It is interesting that some of you refer to warm water diving as being a subset of cold water diving. While I see how this idea formed- I find it to be nearly opposite. Warm water started quite a bit of the original recreational diving- and most of the skills that I teach students are archaic left-overs from warm water diving that sometimes has very little to do with cold water diving or skills you would use while cold water diving. For example: there is a huge difference between removing a weight belt in warm water vs. cold- the amount of lead is normal different, as well as the amount of gear you have to manuever around also.
With an 8lb belt, I just take the thing off, then swirl it around my back and put it back on again- while with a heavy cold water belt, (even with weight integration,) I have to lay the thing out in front of me and then twist into it. There are many other "basic" open water skills that sometimes need to be modified for cold water certifications.
I HATE the constant ego of diving- my idea of all of this is that if a diver is comfortable, safe, and having fun- as well as knowing what their limits are on any given day, they are a good diver.
I get tired of the "I'm a better diver than you are" mentality- this despite being a cold water diver myself. Do I love cold, low vis diving? Yes. Would I find it even more special to be out in warm water looking at something pretty I've never seen before? Heck Yes. Am I somehow not a "good" diver if I opt out of dives that I have done plenty of times before in lue of watching other people have a good time? I don't think so- I suppose I'm just interested in some new places, I get bored if I fall into the same dive site a million times in a row, especially one that has really only one diveable pattern.
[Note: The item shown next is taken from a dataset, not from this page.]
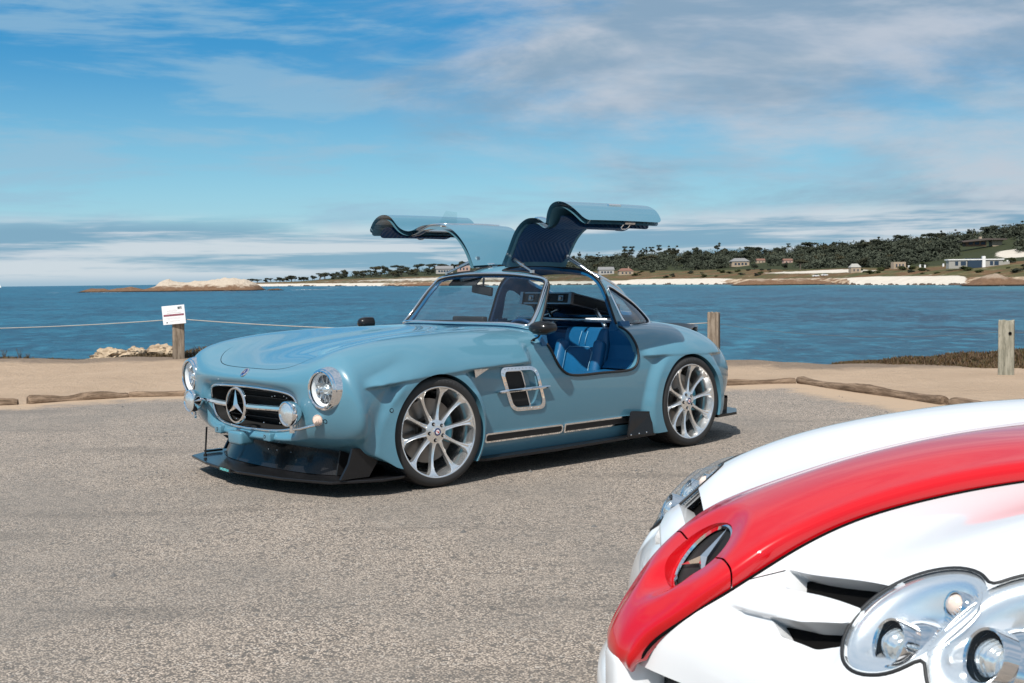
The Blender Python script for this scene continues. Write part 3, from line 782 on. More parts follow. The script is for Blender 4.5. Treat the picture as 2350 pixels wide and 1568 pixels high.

So- to sum my .02 up- I think that cold water diving emerged from warm water skills and equipment that were simply adapted into working in the different enviornmental conditions.
Keep in mind, there are many, many reasons that cold water divers make up less than 5% of the total number of divers... and some people don't consider it cool that you dive in low vis, current or very cold conditions- just like there are many cold water divers that wouldn't do a shark dive easily or manage to stay far enough off the bottom on a reef to not harm the coral itself.
Each to their own... I say everyone just do what makes you feel good.